Set exercise = Copy down all of the data underneath, exactly as shown.

============================================================

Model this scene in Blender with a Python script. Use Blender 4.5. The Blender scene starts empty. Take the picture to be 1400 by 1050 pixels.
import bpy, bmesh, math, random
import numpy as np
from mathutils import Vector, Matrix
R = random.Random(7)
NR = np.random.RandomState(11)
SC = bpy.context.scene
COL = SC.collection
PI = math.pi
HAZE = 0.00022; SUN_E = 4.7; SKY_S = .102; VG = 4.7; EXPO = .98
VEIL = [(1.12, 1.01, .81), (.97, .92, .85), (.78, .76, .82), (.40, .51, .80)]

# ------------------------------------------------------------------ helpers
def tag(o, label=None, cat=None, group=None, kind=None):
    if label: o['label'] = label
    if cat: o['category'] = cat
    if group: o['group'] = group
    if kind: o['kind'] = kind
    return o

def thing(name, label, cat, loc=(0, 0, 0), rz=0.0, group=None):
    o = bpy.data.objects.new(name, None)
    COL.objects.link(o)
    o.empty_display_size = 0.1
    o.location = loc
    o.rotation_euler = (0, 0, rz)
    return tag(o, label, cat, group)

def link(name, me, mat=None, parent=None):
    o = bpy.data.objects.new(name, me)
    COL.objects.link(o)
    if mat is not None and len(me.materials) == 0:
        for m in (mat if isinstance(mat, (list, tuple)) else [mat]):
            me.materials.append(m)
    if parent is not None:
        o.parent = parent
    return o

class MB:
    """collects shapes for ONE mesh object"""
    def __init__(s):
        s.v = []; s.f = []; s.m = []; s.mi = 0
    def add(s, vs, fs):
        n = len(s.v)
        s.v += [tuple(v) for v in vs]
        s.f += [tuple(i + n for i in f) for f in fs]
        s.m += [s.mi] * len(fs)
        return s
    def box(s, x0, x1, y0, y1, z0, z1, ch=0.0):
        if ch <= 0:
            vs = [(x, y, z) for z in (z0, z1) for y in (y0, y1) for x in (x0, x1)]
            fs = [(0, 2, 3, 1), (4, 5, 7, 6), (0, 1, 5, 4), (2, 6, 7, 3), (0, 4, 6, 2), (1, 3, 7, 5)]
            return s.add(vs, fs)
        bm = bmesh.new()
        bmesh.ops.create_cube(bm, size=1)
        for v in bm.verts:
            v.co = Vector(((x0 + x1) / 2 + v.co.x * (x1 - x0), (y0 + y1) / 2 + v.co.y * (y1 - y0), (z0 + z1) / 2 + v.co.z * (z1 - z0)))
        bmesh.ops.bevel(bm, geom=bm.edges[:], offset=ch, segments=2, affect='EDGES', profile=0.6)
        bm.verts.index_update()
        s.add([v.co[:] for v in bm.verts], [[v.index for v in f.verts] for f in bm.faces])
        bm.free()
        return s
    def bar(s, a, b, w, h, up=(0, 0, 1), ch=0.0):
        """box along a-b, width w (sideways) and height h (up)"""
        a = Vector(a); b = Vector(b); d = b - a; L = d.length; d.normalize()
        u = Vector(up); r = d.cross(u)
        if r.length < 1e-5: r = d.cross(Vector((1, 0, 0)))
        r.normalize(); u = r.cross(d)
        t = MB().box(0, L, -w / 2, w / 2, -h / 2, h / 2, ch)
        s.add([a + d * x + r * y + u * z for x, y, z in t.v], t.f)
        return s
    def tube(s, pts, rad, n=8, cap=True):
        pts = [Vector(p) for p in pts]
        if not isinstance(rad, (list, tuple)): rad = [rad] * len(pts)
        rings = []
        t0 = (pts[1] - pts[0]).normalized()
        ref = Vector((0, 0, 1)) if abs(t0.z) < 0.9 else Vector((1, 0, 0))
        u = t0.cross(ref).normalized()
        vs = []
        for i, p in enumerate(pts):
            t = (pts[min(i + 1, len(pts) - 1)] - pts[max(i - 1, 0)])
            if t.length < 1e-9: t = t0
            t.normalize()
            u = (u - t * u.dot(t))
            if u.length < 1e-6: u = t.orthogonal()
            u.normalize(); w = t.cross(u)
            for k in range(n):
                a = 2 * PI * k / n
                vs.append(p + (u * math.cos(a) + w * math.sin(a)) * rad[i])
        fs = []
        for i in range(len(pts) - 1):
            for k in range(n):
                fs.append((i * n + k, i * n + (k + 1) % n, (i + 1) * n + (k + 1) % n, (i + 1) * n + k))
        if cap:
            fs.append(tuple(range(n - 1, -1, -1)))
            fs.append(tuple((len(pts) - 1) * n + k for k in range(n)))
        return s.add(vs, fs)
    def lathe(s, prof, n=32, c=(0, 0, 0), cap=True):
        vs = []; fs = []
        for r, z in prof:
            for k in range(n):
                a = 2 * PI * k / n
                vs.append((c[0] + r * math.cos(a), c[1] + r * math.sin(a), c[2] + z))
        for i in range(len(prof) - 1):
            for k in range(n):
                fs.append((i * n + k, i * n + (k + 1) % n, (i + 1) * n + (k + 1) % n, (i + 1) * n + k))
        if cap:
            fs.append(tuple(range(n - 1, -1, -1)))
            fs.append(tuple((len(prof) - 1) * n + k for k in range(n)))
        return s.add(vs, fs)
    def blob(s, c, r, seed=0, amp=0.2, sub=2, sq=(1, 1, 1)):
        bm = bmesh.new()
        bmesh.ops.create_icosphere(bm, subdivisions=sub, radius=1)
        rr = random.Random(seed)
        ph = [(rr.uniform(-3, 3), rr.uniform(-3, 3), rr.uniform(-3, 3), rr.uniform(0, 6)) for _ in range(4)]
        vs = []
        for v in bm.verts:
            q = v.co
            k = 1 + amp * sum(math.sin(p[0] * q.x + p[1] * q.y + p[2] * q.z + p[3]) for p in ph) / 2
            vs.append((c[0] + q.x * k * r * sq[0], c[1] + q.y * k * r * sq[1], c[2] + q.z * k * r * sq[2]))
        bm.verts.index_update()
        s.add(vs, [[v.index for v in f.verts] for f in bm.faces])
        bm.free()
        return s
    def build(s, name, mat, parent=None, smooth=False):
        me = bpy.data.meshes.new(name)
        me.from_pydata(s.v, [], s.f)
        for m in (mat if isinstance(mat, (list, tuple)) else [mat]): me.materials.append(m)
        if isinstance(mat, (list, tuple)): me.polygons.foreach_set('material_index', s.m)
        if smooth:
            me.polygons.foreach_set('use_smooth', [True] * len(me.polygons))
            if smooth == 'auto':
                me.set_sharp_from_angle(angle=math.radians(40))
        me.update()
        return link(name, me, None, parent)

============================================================

Written reply =
Model this scene in Blender with a Python script. Use Blender 4.5. The Blender scene starts empty. Take the picture to be 1400 by 1050 pixels.
import bpy, bmesh, math, random
import numpy as np
from mathutils import Vector, Matrix
R = random.Random(7)
NR = np.random.RandomState(11)
SC = bpy.context.scene
COL = SC.collection
PI = math.pi
HAZE = 0.00022; SUN_E = 4.7; SKY_S = .102; VG = 4.7; EXPO = .98
VEIL = [(1.12, 1.01, .81), (.97, .92, .85), (.78, .76, .82), (.40, .51, .80)]

# ------------------------------------------------------------------ helpers
def tag(o, label=None, cat=None, group=None, kind=None):
    if label: o['label'] = label
    if cat: o['category'] = cat
    if group: o['group'] = group
    if kind: o['kind'] = kind
    return o

def thing(name, label, cat, loc=(0, 0, 0), rz=0.0, group=None):
    o = bpy.data.objects.new(name, None)
    COL.objects.link(o)
    o.empty_display_size = 0.1
    o.location = loc
    o.rotation_euler = (0, 0, rz)
    return tag(o, label, cat, group)

def link(name, me, mat=None, parent=None):
    o = bpy.data.objects.new(name, me)
    COL.objects.link(o)
    if mat is not None and len(me.materials) == 0:
        for m in (mat if isinstance(mat, (list, tuple)) else [mat]):
            me.materials.append(m)
    if parent is not None:
        o.parent = parent
    return o

class MB:
    """collects shapes for ONE mesh object"""
    def __init__(s):
        s.v = []; s.f = []; s.m = []; s.mi = 0
    def add(s, vs, fs):
        n = len(s.v)
        s.v += [tuple(v) for v in vs]
        s.f += [tuple(i + n for i in f) for f in fs]
        s.m += [s.mi] * len(fs)
        return s
    def box(s, x0, x1, y0, y1, z0, z1, ch=0.0):
        if ch <= 0:
            vs = [(x, y, z) for z in (z0, z1) for y in (y0, y1) for x in (x0, x1)]
            fs = [(0, 2, 3, 1), (4, 5, 7, 6), (0, 1, 5, 4), (2, 6, 7, 3), (0, 4, 6, 2), (1, 3, 7, 5)]
            return s.add(vs, fs)
        bm = bmesh.new()
        bmesh.ops.create_cube(bm, size=1)
        for v in bm.verts:
            v.co = Vector(((x0 + x1) / 2 + v.co.x * (x1 - x0), (y0 + y1) / 2 + v.co.y * (y1 - y0), (z0 + z1) / 2 + v.co.z * (z1 - z0)))
        bmesh.ops.bevel(bm, geom=bm.edges[:], offset=ch, segments=2, affect='EDGES', profile=0.6)
        bm.verts.index_update()
        s.add([v.co[:] for v in bm.verts], [[v.index for v in f.verts] for f in bm.faces])
        bm.free()
        return s
    def bar(s, a, b, w, h, up=(0, 0, 1), ch=0.0):
        """box along a-b, width w (sideways) and height h (up)"""
        a = Vector(a); b = Vector(b); d = b - a; L = d.length; d.normalize()
        u = Vector(up); r = d.cross(u)
        if r.length < 1e-5: r = d.cross(Vector((1, 0, 0)))
        r.normalize(); u = r.cross(d)
        t = MB().box(0, L, -w / 2, w / 2, -h / 2, h / 2, ch)
        s.add([a + d * x + r * y + u * z for x, y, z in t.v], t.f)
        return s
    def tube(s, pts, rad, n=8, cap=True):
        pts = [Vector(p) for p in pts]
        if not isinstance(rad, (list, tuple)): rad = [rad] * len(pts)
        rings = []
        t0 = (pts[1] - pts[0]).normalized()
        ref = Vector((0, 0, 1)) if abs(t0.z) < 0.9 else Vector((1, 0, 0))
        u = t0.cross(ref).normalized()
        vs = []
        for i, p in enumerate(pts):
            t = (pts[min(i + 1, len(pts) - 1)] - pts[max(i - 1, 0)])
            if t.length < 1e-9: t = t0
            t.normalize()
            u = (u - t * u.dot(t))
            if u.length < 1e-6: u = t.orthogonal()
            u.normalize(); w = t.cross(u)
            for k in range(n):
                a = 2 * PI * k / n
                vs.append(p + (u * math.cos(a) + w * math.sin(a)) * rad[i])
        fs = []
        for i in range(len(pts) - 1):
            for k in range(n):
                fs.append((i * n + k, i * n + (k + 1) % n, (i + 1) * n + (k + 1) % n, (i + 1) * n + k))
        if cap:
            fs.append(tuple(range(n - 1, -1, -1)))
            fs.append(tuple((len(pts) - 1) * n + k for k in range(n)))
        return s.add(vs, fs)
    def lathe(s, prof, n=32, c=(0, 0, 0), cap=True):
        vs = []; fs = []
        for r, z in prof:
            for k in range(n):
                a = 2 * PI * k / n
                vs.append((c[0] + r * math.cos(a), c[1] + r * math.sin(a), c[2] + z))
        for i in range(len(prof) - 1):
            for k in range(n):
                fs.append((i * n + k, i * n + (k + 1) % n, (i + 1) * n + (k + 1) % n, (i + 1) * n + k))
        if cap:
            fs.append(tuple(range(n - 1, -1, -1)))
            fs.append(tuple((len(prof) - 1) * n + k for k in range(n)))
        return s.add(vs, fs)
    def blob(s, c, r, seed=0, amp=0.2, sub=2, sq=(1, 1, 1)):
        bm = bmesh.new()
        bmesh.ops.create_icosphere(bm, subdivisions=sub, radius=1)
        rr = random.Random(seed)
        ph = [(rr.uniform(-3, 3), rr.uniform(-3, 3), rr.uniform(-3, 3), rr.uniform(0, 6)) for _ in range(4)]
        vs = []
        for v in bm.verts:
            q = v.co
            k = 1 + amp * sum(math.sin(p[0] * q.x + p[1] * q.y + p[2] * q.z + p[3]) for p in ph) / 2
            vs.append((c[0] + q.x * k * r * sq[0], c[1] + q.y * k * r * sq[1], c[2] + q.z * k * r * sq[2]))
        bm.verts.index_update()
        s.add(vs, [[v.index for v in f.verts] for f in bm.faces])
        bm.free()
        return s
    def build(s, name, mat, parent=None, smooth=False):
        me = bpy.data.meshes.new(name)
        me.from_pydata(s.v, [], s.f)
        for m in (mat if isinstance(mat, (list, tuple)) else [mat]): me.materials.append(m)
        if isinstance(mat, (list, tuple)): me.polygons.foreach_set('material_index', s.m)
        if smooth:
            me.polygons.foreach_set('use_smooth', [True] * len(me.polygons))
            if smooth == 'auto':
                me.set_sharp_from_angle(angle=math.radians(40))
        me.update()
        return link(name, me, None, parent)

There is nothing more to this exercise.